BEGIN RECORDS SUPPLIED

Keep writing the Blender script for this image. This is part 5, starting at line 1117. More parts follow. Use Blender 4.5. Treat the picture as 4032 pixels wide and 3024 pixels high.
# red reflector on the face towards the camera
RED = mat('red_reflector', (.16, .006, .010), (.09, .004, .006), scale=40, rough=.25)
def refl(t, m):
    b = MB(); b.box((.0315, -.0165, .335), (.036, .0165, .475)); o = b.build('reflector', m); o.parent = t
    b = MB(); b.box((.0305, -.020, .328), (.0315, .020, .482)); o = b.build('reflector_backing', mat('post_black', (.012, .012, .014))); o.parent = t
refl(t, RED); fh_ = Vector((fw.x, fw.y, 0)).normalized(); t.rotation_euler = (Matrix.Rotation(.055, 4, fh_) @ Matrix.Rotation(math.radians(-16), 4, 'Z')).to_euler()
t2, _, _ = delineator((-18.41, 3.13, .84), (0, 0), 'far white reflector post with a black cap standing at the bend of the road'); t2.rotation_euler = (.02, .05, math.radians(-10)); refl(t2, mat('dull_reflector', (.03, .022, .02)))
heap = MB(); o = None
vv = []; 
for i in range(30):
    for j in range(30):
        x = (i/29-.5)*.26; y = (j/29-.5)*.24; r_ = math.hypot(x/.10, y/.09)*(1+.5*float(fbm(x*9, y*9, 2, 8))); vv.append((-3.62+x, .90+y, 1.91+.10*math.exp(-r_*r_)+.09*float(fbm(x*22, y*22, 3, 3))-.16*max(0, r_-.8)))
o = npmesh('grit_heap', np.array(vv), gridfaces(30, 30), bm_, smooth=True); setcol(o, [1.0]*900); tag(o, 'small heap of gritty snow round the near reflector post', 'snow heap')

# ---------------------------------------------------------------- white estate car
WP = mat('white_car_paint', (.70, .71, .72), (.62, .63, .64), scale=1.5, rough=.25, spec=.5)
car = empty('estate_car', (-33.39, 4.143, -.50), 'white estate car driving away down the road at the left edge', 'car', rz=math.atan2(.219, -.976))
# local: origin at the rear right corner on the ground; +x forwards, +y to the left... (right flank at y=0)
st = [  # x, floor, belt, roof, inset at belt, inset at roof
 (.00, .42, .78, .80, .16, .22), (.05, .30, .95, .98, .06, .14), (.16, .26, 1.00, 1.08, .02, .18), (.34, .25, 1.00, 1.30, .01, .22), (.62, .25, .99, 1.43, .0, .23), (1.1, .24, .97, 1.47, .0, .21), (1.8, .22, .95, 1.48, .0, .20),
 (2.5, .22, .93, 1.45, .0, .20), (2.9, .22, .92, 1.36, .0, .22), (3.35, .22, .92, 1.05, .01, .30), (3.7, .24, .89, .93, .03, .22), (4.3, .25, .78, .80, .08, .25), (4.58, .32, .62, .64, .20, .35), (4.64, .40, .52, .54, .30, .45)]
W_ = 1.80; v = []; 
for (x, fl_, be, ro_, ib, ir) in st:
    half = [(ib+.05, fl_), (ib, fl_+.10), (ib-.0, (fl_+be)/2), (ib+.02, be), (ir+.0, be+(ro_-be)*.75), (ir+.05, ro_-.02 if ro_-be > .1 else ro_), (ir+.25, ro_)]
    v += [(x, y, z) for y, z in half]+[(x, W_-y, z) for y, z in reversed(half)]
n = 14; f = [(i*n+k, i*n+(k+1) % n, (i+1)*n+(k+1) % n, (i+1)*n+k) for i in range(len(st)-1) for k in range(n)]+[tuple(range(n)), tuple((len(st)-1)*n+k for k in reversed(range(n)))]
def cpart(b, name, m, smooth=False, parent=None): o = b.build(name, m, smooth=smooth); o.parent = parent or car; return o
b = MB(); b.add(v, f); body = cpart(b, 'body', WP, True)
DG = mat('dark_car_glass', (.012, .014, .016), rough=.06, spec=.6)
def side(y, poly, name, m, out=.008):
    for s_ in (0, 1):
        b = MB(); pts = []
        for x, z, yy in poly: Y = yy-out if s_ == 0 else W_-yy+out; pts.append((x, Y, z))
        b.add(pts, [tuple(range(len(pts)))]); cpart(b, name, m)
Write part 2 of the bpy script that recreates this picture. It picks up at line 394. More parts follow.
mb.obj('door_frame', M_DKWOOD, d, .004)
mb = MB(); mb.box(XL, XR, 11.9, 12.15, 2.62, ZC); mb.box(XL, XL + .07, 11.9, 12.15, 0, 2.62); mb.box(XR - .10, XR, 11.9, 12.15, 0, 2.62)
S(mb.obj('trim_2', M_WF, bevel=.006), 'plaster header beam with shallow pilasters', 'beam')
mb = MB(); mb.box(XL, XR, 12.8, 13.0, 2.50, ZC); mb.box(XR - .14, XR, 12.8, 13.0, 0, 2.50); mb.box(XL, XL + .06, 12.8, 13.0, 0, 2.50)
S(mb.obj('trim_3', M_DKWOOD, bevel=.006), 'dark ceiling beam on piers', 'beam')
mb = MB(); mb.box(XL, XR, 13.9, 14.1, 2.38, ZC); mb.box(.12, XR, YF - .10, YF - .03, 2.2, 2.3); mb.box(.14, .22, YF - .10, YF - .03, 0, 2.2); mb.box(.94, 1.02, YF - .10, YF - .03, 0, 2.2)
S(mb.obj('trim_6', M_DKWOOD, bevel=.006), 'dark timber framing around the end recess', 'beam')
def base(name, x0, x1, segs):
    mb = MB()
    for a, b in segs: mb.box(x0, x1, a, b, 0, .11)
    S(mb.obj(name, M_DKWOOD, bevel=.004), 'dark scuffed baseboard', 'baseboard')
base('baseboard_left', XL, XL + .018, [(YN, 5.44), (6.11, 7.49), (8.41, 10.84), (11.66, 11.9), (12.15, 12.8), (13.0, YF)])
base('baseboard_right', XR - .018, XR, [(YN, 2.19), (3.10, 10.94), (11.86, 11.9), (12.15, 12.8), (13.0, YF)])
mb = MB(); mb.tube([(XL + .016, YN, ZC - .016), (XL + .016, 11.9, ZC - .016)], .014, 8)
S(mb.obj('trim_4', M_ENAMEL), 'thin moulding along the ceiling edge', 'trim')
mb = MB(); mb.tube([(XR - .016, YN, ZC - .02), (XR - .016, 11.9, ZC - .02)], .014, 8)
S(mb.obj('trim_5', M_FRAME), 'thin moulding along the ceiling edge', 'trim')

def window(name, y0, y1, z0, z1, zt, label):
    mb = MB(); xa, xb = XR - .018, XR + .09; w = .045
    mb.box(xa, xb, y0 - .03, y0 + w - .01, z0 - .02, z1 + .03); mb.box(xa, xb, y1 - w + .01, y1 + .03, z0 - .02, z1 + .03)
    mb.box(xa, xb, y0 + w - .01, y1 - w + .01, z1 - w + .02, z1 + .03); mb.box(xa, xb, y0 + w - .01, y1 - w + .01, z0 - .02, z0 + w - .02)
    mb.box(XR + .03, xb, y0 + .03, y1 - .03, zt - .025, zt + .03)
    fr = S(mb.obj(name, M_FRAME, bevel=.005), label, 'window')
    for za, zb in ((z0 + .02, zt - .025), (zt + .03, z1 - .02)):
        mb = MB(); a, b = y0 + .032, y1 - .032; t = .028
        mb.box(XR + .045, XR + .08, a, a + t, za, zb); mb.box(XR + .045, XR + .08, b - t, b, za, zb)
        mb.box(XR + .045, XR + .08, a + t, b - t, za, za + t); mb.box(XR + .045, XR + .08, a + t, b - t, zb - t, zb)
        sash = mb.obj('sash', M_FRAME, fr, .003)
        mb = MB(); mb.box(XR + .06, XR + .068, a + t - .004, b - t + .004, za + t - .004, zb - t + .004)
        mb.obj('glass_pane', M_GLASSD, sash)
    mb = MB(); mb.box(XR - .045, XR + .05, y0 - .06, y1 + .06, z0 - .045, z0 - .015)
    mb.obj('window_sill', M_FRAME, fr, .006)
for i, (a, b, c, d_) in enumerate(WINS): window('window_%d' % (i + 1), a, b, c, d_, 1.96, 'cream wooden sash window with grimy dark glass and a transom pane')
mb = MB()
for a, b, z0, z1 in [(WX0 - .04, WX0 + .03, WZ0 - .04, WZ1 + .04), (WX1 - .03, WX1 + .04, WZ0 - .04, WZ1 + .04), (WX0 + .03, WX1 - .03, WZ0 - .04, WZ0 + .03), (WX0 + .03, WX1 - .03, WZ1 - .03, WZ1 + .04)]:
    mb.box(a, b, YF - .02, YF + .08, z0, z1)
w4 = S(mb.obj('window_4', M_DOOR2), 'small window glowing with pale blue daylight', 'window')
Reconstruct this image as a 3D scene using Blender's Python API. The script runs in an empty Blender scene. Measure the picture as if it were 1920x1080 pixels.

END RECORDS SUPPLIED

# CHALLENGE
Using the material above, quote the first line and each line after it, stopping at and including the line that holds "post', 'snow heap')".

# RESULT OF THIS TASK
Keep writing the Blender script for this image. This is part 5, starting at line 1117. More parts follow. Use Blender 4.5. Treat the picture as 4032 pixels wide and 3024 pixels high.
# red reflector on the face towards the camera
RED = mat('red_reflector', (.16, .006, .010), (.09, .004, .006), scale=40, rough=.25)
def refl(t, m):
    b = MB(); b.box((.0315, -.0165, .335), (.036, .0165, .475)); o = b.build('reflector', m); o.parent = t
    b = MB(); b.box((.0305, -.020, .328), (.0315, .020, .482)); o = b.build('reflector_backing', mat('post_black', (.012, .012, .014))); o.parent = t
refl(t, RED); fh_ = Vector((fw.x, fw.y, 0)).normalized(); t.rotation_euler = (Matrix.Rotation(.055, 4, fh_) @ Matrix.Rotation(math.radians(-16), 4, 'Z')).to_euler()
t2, _, _ = delineator((-18.41, 3.13, .84), (0, 0), 'far white reflector post with a black cap standing at the bend of the road'); t2.rotation_euler = (.02, .05, math.radians(-10)); refl(t2, mat('dull_reflector', (.03, .022, .02)))
heap = MB(); o = None
vv = []; 
for i in range(30):
    for j in range(30):
        x = (i/29-.5)*.26; y = (j/29-.5)*.24; r_ = math.hypot(x/.10, y/.09)*(1+.5*float(fbm(x*9, y*9, 2, 8))); vv.append((-3.62+x, .90+y, 1.91+.10*math.exp(-r_*r_)+.09*float(fbm(x*22, y*22, 3, 3))-.16*max(0, r_-.8)))
o = npmesh('grit_heap', np.array(vv), gridfaces(30, 30), bm_, smooth=True); setcol(o, [1.0]*900); tag(o, 'small heap of gritty snow round the near reflector post', 'snow heap')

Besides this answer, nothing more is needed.